Name: Nina_Felis (Signed) · Date: 04/23/08 23:08 · For: Chapter One: I'm All Dressed Up and Ready to Play
It's definately got my interest. Can't wait to read more.

Author's Response: See below.

Name: Nina_Felis (Signed) · Date: 04/23/08 23:05 · For: Chapter One: I'm All Dressed Up and Ready to Play
It's definately got my interest. Can't wait to read more.

Author's Response: Chapter Two is in the queue. :D And thank you.

Name: MerrryD (Signed) · Date: 04/23/08 19:16 · For: Chapter One: I'm All Dressed Up and Ready to Play
I love the beginning. It's a normal event to be looking in the mirror, one we can all relate too, but it immediately tells us that there's something different about Daica. I also love the detail you described her scars in. It made them seem very real, painfull, and quite frighting.

There was some pity that she felt for herself, but the more prominent feeling was self-loathing.
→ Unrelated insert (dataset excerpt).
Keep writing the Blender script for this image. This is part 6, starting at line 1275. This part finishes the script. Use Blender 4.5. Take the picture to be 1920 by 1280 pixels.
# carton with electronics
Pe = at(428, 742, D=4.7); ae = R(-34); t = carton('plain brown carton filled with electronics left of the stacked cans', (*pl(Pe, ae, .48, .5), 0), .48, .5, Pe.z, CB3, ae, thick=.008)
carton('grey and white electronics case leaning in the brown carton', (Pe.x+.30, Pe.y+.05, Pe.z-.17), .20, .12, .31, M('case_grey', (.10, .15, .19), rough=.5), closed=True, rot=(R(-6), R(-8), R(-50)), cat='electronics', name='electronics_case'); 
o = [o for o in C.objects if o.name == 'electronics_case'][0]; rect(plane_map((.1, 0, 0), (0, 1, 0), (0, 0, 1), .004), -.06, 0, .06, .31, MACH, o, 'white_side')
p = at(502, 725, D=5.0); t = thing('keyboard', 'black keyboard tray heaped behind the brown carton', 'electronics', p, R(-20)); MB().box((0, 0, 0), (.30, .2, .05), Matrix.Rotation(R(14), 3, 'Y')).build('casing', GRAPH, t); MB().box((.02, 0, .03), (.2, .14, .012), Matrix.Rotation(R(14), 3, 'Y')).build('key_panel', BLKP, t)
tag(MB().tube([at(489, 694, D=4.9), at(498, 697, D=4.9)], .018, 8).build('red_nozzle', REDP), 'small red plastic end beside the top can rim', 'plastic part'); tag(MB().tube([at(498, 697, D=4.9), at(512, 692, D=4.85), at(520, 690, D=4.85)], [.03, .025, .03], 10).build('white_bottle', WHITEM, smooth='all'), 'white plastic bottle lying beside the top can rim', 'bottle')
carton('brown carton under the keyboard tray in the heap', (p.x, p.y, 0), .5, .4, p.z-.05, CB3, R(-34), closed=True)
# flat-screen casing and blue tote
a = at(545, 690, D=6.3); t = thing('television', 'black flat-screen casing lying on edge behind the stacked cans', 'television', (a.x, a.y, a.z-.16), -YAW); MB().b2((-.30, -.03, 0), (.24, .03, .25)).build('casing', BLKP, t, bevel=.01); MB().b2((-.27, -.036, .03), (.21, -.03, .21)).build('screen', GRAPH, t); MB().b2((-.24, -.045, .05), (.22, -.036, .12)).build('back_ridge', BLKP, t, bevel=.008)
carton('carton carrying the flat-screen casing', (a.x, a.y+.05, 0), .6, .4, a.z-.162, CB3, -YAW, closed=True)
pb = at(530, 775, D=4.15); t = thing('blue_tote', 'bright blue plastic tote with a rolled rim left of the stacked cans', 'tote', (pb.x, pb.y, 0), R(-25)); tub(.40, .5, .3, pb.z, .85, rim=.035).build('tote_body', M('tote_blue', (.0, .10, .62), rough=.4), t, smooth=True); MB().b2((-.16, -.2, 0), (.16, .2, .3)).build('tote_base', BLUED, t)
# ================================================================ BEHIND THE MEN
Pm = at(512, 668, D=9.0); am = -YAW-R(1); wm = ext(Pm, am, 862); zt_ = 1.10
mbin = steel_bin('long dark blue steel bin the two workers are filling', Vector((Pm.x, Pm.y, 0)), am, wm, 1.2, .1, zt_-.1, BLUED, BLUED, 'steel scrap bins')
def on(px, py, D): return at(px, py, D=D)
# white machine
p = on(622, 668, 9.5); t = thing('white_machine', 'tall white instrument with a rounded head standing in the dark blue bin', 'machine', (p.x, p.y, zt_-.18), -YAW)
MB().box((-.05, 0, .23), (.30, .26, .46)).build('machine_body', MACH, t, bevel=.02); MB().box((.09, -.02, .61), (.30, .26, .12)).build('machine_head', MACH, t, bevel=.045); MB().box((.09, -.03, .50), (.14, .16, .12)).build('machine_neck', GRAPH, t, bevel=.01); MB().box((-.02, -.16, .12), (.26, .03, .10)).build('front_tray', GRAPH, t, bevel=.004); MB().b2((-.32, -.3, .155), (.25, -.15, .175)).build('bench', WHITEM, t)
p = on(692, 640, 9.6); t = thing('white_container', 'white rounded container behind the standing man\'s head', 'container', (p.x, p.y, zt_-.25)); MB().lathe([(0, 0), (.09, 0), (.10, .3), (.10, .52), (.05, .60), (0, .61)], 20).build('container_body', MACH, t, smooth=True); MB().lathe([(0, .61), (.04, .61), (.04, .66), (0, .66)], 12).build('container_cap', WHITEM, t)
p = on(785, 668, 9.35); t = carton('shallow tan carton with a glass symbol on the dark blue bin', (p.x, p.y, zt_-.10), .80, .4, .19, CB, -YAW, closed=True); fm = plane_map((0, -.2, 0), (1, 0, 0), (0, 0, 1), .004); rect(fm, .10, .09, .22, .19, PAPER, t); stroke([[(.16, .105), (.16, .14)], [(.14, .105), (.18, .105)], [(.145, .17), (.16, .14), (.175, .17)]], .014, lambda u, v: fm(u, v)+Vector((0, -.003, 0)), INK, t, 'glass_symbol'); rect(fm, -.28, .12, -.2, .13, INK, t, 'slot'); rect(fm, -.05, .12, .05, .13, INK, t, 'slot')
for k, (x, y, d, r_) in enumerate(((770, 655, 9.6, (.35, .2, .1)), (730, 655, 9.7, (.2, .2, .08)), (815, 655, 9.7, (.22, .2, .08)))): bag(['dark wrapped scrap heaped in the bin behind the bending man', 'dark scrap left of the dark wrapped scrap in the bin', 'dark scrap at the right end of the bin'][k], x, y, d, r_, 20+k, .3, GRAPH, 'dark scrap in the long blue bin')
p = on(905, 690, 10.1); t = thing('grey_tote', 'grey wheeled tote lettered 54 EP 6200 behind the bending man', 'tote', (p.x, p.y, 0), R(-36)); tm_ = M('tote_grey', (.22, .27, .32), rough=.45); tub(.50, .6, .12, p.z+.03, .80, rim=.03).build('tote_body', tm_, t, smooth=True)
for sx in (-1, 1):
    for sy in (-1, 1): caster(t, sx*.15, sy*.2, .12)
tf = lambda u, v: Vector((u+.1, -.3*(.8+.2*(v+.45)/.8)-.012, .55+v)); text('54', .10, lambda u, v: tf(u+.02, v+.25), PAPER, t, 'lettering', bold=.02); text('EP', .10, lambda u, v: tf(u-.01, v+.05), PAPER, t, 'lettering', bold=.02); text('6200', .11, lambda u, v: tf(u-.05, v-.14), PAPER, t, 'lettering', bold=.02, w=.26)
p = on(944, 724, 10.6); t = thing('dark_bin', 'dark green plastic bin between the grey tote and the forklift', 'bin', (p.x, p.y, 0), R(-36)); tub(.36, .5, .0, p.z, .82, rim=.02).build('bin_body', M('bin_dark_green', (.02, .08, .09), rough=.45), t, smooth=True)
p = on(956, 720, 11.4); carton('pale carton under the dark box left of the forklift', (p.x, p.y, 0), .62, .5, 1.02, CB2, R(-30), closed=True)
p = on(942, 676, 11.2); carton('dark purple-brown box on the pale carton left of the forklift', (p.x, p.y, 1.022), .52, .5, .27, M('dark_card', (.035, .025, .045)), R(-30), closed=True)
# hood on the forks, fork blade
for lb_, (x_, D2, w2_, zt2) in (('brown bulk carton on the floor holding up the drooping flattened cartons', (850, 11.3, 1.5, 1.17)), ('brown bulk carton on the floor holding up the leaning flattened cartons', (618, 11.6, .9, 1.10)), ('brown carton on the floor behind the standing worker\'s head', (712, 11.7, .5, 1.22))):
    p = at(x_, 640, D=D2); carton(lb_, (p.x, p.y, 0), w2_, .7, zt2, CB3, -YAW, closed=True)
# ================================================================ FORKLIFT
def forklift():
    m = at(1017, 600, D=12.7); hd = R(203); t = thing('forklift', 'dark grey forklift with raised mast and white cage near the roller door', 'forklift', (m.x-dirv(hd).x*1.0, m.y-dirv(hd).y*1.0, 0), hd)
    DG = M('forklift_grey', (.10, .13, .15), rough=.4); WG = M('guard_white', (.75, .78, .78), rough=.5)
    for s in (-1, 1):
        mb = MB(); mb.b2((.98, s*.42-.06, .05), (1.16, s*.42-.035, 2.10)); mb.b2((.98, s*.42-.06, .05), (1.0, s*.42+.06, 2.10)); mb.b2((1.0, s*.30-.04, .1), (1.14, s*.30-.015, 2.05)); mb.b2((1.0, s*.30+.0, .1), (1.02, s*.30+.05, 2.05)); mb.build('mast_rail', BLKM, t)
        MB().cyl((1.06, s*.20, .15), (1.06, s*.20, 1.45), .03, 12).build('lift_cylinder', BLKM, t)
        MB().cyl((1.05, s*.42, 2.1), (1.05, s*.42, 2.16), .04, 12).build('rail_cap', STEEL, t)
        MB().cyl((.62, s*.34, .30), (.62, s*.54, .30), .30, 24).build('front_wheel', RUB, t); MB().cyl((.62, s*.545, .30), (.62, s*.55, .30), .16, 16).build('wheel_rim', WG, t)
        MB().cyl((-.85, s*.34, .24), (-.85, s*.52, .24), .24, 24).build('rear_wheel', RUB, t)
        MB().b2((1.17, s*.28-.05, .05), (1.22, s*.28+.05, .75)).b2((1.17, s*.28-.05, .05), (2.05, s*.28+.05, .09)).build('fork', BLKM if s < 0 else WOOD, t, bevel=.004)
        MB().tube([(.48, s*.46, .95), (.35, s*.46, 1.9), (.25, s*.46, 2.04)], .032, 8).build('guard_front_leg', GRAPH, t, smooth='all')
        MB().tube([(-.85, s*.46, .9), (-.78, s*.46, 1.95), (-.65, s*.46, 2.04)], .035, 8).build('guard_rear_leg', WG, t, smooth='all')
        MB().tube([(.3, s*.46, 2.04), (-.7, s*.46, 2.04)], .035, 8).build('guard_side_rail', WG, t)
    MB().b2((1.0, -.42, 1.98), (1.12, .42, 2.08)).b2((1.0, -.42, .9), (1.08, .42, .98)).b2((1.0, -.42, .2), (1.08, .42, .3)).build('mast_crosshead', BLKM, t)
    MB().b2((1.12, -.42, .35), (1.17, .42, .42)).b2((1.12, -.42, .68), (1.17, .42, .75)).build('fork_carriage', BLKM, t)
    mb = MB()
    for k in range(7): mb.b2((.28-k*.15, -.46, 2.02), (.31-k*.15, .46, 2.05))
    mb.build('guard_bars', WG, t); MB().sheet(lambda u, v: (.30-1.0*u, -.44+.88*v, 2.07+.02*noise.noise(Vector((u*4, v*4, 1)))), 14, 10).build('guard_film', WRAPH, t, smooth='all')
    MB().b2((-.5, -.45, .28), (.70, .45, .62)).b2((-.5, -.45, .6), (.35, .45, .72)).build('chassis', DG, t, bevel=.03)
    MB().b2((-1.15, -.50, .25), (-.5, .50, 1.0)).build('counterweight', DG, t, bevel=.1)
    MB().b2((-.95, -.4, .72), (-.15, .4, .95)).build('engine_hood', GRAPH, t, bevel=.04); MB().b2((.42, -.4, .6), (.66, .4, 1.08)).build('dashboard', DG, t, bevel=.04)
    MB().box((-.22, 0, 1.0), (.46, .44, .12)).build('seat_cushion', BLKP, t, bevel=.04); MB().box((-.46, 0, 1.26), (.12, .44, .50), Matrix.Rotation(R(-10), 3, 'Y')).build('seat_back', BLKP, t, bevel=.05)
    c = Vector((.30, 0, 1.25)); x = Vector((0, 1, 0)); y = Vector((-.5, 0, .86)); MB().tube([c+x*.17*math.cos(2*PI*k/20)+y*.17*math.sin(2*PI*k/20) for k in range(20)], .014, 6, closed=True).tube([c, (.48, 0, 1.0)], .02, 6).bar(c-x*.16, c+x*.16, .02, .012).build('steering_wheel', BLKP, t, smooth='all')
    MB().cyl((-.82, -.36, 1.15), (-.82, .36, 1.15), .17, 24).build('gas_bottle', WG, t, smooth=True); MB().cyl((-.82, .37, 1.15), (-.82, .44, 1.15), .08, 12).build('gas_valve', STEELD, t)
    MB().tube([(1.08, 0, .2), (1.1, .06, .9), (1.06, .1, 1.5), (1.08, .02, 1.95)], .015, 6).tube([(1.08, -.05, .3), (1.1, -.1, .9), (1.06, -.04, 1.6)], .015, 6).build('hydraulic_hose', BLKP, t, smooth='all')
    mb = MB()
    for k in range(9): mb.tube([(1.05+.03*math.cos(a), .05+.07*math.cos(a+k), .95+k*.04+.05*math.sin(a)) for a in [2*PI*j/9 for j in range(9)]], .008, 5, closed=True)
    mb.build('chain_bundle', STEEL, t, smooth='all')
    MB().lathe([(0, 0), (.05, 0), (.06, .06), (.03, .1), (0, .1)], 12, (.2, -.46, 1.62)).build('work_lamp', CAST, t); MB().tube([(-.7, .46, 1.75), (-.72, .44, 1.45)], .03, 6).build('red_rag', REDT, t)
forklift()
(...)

We all know this feeling. Obviously, not for the same reasons Dacia knows it, but we can relate to her none the less.

I'm a little confused about the boy. Did she actually bite him, or just scare him to death?

Dante, drunk or not, sounds incredibly sexy. :D

Before she could get any ideas of companionship, Dacia turned back down the hallway towards her bedroom. I am a werewolf, she quietly reminded herself, and I will hurt him.

Awww.... poor Dacia.

I love the detail you go into and how you describe things. Like when Dacia was staring at the beer bottle, or her feelings about the bar.

I can't wait for the next chapter!

Author's Response: Aw thanks Mere.:D I never thought about the reader relating back to Dacia, but I'm glad she does considering her being a werewolf. She didn't bite the boy; she scared him off... unintentionally, ha. And yes, Dante is quite sexy, eh? He gets even better.xD (BB has a picture of him, ha.)